BASE METALS

Hot Chili targets Costa Fuego resource and PFS in 2022

Hot Chili plans to issue a resource update during the March quarter combining the Cortadera and Productora resources, in what it now calls the Costa Fuego copper-gold project in central Chile, as it aims to publish a pre-feasibility study in the September quarter.

Hot Chili's Productora in Chile

Hot Chili's Productora in Chile

The resource update will include 46,000m of drilling completed in 2021, which will primarily upgrade the inferred resources at Cortadera to indicated. Cortedera has a measured and indicated resource of 183 million tonnes grading 0.49% copper equivalent, of which about 40% is indicated and the rest inferred. Productora has a resource of 208Mt grading 0.54% copper equivalent.

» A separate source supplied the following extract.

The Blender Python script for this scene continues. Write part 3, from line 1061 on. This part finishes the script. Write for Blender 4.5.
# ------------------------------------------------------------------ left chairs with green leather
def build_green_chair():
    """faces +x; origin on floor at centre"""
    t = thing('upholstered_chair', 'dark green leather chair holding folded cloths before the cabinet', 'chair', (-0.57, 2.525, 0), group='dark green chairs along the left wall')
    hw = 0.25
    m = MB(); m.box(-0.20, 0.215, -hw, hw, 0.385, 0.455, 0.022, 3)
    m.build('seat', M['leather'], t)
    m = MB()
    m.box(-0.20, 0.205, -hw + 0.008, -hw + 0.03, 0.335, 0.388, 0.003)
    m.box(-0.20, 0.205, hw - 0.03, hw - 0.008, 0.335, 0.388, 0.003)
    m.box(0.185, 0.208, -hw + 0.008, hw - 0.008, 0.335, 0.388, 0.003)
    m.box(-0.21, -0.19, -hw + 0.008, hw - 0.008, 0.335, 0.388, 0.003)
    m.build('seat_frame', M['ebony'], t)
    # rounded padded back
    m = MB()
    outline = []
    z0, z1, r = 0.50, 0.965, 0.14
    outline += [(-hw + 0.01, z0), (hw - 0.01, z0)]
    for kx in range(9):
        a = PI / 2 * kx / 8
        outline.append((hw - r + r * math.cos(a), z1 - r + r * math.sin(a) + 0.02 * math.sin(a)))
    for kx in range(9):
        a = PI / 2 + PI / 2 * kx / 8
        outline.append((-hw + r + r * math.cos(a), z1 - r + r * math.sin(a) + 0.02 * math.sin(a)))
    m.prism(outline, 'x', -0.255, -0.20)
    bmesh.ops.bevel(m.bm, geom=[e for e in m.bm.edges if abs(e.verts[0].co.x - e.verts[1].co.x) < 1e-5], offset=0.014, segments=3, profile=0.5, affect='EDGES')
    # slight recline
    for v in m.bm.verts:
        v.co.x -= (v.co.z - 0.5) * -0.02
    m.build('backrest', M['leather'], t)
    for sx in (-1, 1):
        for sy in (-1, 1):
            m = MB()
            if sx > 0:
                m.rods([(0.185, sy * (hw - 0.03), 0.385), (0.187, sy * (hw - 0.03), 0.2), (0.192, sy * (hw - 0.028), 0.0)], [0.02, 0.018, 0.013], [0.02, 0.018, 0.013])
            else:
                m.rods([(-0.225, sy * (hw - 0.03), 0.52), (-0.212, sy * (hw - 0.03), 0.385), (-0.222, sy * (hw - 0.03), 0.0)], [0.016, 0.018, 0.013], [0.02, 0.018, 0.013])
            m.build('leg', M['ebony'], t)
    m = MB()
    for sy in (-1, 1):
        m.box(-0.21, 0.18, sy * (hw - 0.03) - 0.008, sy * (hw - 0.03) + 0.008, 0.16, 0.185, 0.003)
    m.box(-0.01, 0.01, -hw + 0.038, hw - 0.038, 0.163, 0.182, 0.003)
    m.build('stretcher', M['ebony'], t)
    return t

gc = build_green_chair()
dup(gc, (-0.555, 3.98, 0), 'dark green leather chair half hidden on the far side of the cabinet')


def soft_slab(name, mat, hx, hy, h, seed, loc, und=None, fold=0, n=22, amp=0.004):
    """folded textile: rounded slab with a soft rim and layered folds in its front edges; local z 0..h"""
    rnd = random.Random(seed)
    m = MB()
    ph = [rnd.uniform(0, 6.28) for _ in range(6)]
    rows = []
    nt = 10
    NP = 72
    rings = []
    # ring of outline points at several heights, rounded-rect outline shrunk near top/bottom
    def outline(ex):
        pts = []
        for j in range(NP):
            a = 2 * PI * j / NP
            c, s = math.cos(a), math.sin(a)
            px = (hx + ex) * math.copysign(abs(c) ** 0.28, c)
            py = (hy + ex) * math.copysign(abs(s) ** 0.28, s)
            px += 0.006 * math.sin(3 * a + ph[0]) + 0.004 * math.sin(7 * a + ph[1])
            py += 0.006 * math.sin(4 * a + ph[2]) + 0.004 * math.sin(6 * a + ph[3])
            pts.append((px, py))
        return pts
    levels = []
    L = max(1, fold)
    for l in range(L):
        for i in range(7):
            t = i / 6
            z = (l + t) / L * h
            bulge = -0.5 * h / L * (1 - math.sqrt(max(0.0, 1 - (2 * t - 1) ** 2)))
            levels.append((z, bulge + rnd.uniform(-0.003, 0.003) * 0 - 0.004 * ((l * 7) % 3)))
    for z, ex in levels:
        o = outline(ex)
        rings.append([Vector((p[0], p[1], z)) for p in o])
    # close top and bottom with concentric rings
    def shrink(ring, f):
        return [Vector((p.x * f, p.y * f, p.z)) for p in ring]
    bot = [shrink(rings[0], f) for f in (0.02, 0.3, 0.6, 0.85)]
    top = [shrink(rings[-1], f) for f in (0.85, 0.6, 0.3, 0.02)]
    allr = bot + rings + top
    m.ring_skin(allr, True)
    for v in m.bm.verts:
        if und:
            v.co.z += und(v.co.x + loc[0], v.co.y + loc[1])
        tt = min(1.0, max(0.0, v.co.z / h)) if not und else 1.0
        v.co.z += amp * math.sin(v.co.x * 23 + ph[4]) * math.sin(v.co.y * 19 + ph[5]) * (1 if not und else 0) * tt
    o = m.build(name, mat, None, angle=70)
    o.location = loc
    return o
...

Recent drilling results from Cortadera deposit continue to expand Cortadera with highlights of 156m grading 0.4% copper and 0.1 gram per tonne gold from surface including 32m grading 0.5% copper and 0.2g/t gold, or 0.6% copper equivalent.

Hot Chili debuted on the TSXV at the start of this month having raised C$30 million in its IPO a move the company believes will help it realise the value of being a large copper developer.

"We found ourselves as the as the biggest fish in a small pond in Australia, which is not really known for its large-scale copper developers. When we took on Cortadera in 2019 we tripled our resource base and found ourselves the only senior copper developer that wasn't listed in North America. In the last cycle, there wasn't the rerate in the Australian market that occurred in North America. Craig Williams at Equinox Mining took a A$400 million company to North America at US$4 a pound copper, financed the mine, built it and nine months later was taken over for C$7.3 billion [in 2011 by Barrick Gold]. We're trading at three or four times out of the money compared to the values paid in North America for senior copper developers," MD Christian Easterday told Mining Journal.

The IPO saw global diversified miner Glencore become a 9.99% shareholder, attracted by the company's potential for low arsenic copper concentrate production. Hot Chili expects to sign an offtake agreement with the major later this quarter which may see Glencore take a 60% offtake on the first eight years of production. A supply of clean concentrate will potentially provide Glencore with material to blend with higher arsenic concentrates which it may be able to acquire for discounted prices.

"The Glencore investment gives us a solid endorsement and provides a good rubber stamp on what we're doing and the asset we have," said Easterday.

Glencore is also pushing Hot Chili to explore for the broader potential in the district in order to have a better idea of what the ultimate mining potential may be, and the company has commenced a 20,000m exploration drilling programme to test several copper-gold targets within its combined Costa Fuego landholding.

"We're aiming for a multi decade project that's going to put out 100,000 tonnes per year of copper and 70,000-80,000 ounces of gold. If we can add another asset of the scale into it, it's not inconceivable that this year we'll answer the question of whether is this a 150,000tpy copper project over 20 to 30 years? That's what Glencoe wants us to answer quite quickly, before we move into feasibility so we have given our exploration team 22,000m to drill 12 large-scale targets in a short period of time," said Easterday.

With a PFS due later this year, Easterday believes Hot Chili has one of the most advanced development stage projects in the world. With Costa Fuego being in the coastal range at low elevation, he says it has infrastructure advantages which will translate into a lower development cost compared to competing projects, including easement corridors to build a water pipeline from the coast and transmission lines, a full tailings storage facility and a water license.

"We are the only non-major in Chile that holds a maritime concession to extract seawater, which will provide all the water requirements for the entire combined development. We can process with salt water because of the metallurgy, which means we skip a $500 million item as we don't have to build a desalination plant. And we don't have to build a $500 million pipeline to bring water up into the Andes. We are potentially looking at a $1.3 billion project rather than a $3 billion one," said Easterday.

The company plans to use a rope conveyor to move ore to the plant at an estimated cost of 1.5c per tonne compared with 16c/t with trucks, for a $110 million capex compared with $630 million. With a potential mine start in 2026, Easterday also expects mining fleet suppliers to have launched commercial electrified solutions rather than the traditional diesel-powered haul fleet. "The largest transport benefit we're going to have is not running trucks between Cortadera and the plant site at Productora, 14km away at lower altitude. Rope conveyors are extremely efficient for a quarter of the cost of the conventional conveyor, or less than a tenth the cost of trucking, and with no carbon footprint," he said.

Hot Chili is working on getting power supply bids, with the project located to two of the biggest solar power developments in the country.

The EIA is about 85% on Cortadera and will now tie-in Productura into Costa Fuego, which are expected to be complete by year end for submission in early 2023. "We're looking to be at the development decision at the end of 2024," he said.

Shares in Hot Chili are trading at A$1.77, valuing the company at $193 million.